Jones admits to steroid use - report

 
MARION JONES admitted to doping before the 2000 Olympics in a recent letter to close family and friends, The Washington Post reported yesterday.

Jones, a triple gold medallist in Sydney, said she took 'the clear' for two years, beginning in 1999, and that she got it from former coach Trevor Graham, the newspaper reported. Graham told her it was flaxseed oil.

'The clear' is a performance-enhancing drug linked to the Bay Area Laboratory Co-Operative (BALCO), the lab at the centre of a U.S. government doping investigation. Until now, Jones had steadfastly denied she ever took any kind of performance-enhancing drugs.

Jones also said she will plead guilty today in New York to two counts of lying to government agents about her doping and an unrelated financial matter, The Post reported.

"I want to apologise for all of this," the newspaper reported, quoting a person who received a copy of Jones' letter and read it to the paper. "I am sorry for disappointing you all in so many ways."

The admission could cost Jones the five medals she won at the Sydney Olympics. Though she fell short of her goal of winning five gold medals, she came away with three and two bronzes and was one of the games' biggest stars.

Career tarnished

But her career has been tarnished by doping allegations since then.

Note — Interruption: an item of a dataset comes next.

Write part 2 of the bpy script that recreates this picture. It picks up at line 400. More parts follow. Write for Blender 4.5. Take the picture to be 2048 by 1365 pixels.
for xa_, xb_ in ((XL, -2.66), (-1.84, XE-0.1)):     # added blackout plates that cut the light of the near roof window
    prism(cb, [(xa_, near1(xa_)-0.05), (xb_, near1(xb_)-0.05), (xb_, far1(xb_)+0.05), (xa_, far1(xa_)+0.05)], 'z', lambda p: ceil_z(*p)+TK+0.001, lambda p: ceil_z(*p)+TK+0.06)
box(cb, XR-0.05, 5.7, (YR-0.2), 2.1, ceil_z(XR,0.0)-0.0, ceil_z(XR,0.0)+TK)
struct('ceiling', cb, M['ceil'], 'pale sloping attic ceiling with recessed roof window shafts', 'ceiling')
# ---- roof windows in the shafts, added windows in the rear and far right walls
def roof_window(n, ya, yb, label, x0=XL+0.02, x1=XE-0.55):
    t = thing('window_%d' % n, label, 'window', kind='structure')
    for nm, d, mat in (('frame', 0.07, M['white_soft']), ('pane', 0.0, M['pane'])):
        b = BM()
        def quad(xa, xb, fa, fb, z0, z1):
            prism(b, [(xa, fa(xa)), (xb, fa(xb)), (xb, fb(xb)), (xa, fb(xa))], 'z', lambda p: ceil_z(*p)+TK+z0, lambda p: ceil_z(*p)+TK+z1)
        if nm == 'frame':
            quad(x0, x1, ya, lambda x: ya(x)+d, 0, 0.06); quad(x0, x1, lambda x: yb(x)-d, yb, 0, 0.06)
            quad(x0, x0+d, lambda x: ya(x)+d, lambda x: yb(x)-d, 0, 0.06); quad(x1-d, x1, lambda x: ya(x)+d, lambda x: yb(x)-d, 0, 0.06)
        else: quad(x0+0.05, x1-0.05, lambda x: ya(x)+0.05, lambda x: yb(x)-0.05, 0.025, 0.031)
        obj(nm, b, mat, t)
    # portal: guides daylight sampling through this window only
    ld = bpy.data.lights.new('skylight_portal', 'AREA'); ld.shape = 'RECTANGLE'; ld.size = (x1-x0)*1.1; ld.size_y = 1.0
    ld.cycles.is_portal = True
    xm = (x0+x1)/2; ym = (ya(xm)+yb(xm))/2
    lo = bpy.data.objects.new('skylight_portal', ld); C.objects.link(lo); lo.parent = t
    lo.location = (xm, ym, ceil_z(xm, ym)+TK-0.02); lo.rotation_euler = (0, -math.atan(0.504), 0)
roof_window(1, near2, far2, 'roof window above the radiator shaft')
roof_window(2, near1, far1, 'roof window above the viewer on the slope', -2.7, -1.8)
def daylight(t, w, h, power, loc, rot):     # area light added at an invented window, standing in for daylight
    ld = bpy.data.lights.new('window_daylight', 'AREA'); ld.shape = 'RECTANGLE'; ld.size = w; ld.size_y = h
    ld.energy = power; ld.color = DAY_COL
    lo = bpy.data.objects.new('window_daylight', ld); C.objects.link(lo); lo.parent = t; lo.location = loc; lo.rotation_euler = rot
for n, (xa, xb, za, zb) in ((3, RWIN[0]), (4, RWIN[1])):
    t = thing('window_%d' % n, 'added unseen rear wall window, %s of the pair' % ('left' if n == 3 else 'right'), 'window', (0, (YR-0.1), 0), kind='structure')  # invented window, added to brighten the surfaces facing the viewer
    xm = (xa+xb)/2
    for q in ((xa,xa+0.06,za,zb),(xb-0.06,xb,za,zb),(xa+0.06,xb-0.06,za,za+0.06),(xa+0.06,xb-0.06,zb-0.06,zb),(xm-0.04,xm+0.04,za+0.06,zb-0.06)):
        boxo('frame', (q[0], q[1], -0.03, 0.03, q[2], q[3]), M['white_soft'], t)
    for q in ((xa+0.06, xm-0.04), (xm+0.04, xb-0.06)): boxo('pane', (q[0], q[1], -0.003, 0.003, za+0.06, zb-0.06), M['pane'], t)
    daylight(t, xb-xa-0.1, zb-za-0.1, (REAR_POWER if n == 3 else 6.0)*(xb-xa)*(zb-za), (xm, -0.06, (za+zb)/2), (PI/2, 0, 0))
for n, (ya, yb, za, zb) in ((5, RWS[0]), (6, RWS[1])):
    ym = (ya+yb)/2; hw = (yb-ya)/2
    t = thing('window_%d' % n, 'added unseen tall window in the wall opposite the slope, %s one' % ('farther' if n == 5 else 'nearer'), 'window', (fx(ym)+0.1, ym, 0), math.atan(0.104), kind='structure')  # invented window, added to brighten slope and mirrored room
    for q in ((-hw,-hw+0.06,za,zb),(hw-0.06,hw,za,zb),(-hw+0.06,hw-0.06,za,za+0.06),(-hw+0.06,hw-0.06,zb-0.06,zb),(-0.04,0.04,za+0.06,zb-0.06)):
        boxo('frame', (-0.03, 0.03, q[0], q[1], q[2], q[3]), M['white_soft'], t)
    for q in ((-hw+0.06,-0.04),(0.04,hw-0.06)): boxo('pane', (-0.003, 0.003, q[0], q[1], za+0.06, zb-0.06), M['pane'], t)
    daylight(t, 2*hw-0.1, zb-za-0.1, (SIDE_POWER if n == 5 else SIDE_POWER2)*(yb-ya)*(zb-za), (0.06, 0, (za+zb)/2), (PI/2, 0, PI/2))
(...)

Victor Conte, head of BALCO, repeatedly has accused Jones of doping.

Jones was one of several athletes to testify in 2003 before a grand jury in San Francisco that is investigating, BALCO. Former boyfriend, Tim Montgomery, was given a two-year ban for doping in late 2005.

In December 2004, the Inter-national Olympic Committee opened an investigation into doping allegations against Jones.

Positive test

Last year, a Jones urine sample tested positive for the performance-enhancing drug EPO. Jones immediately quit a European athletics tour and returned to the U.S she was cleared when a backup sample tested negative, she missed at least five major international meets, forfeiting an estimated US$300,000 in appearance and performance fees.

In her letter, Jones said she had used performance-enhancing drugs until she stopped training with Graham at the end of 2002. She said she lied when government agents questioned her in 2003, panicking when they presented her with a sample of 'the clear', which she recognised as the substance Graham had given her.